Cheeseboro raised 9 children, 47 grandchildren and 37 great-great grandchildren

Calhoun County, SC (WLTX) -- Friday, Mr. Roscoe Cheeseboro Sr. of St. Matthews turned 105.

We learned at his birthday celebration that the Calhoun County native lives a life of faith surrounded by a large, loving family.

"Pops, how you feel?" his daughter asked him at his home Friday afternoon, after a day of eating cake and mingling with family members.

"I feel fine!" he said.

July 20, 1913, Cheeseboro was born in St. Matthews.

"He went to John Ford High school I think six months, then he left and had to go home and work in the field picking cotton for his mom and dad," said Cheeseboro's daughter, Leathene Stewart.

Cheeseboro eventually started a family and became a carpenter, building houses in the community.

"He raised 9 children, 47 grand children and 37 great-great grandchildren," said Stewart. "He would sit on the front porch with us and play his guitar and sing us songs. We would sit around him and clap our hands and sing with him."

Cheeseboro is a man everyone knows, his family says. In fact, he lives on a street bearing the family name: Cheeseboro Court.

"One of the ministers came in [to dad's home] and said, 'I came in to lift him up, but here he is lifting me up!'" said Cheeseboro's daughter, Sarah Johnson.

After retirement, Cheeseboro took up sewing.

"In his spare time when he's not on the phone talking to people, he would make quilts, and quilts, and quilts!" said Stewart.

Cheeseboro's family tells us he's a good teacher, too. They say he helps friends at the local senior center learn how to quilt. On his 100th birthday, he helped make 27 quilts.

"'I may not have book knowledge, but I can use my common sense!' That's his famous line," said Cheeseboro's daughter, Carrie C. Vennie.

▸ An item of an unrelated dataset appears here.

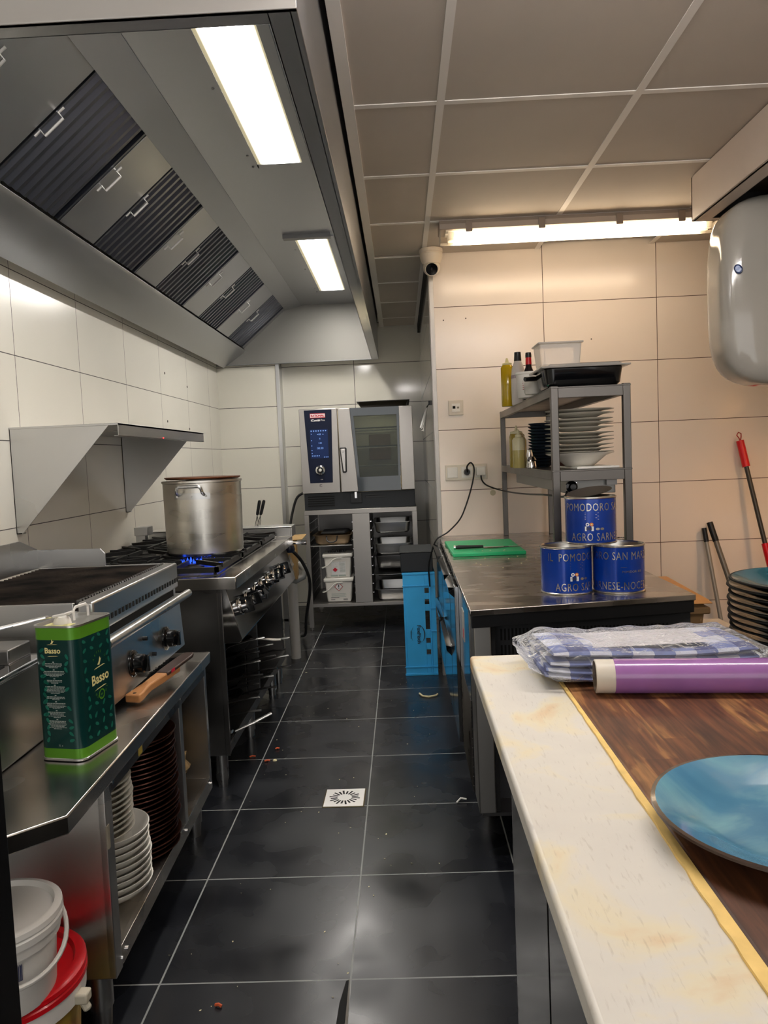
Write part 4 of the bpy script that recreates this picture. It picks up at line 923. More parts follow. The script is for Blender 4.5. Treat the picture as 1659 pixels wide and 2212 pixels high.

His daughters tell us in his 105 years, their father has never been in trouble.

We're told the secret to his long and healthy life is a dash of quilting, a pinch of bingo and a whole lot of faith.

"He would come home [from church] and he would make a list of people that he didn't see in church," said Johnson. "Then starting Monday morning, he would get on the telephone and call those people just to see how they're doing."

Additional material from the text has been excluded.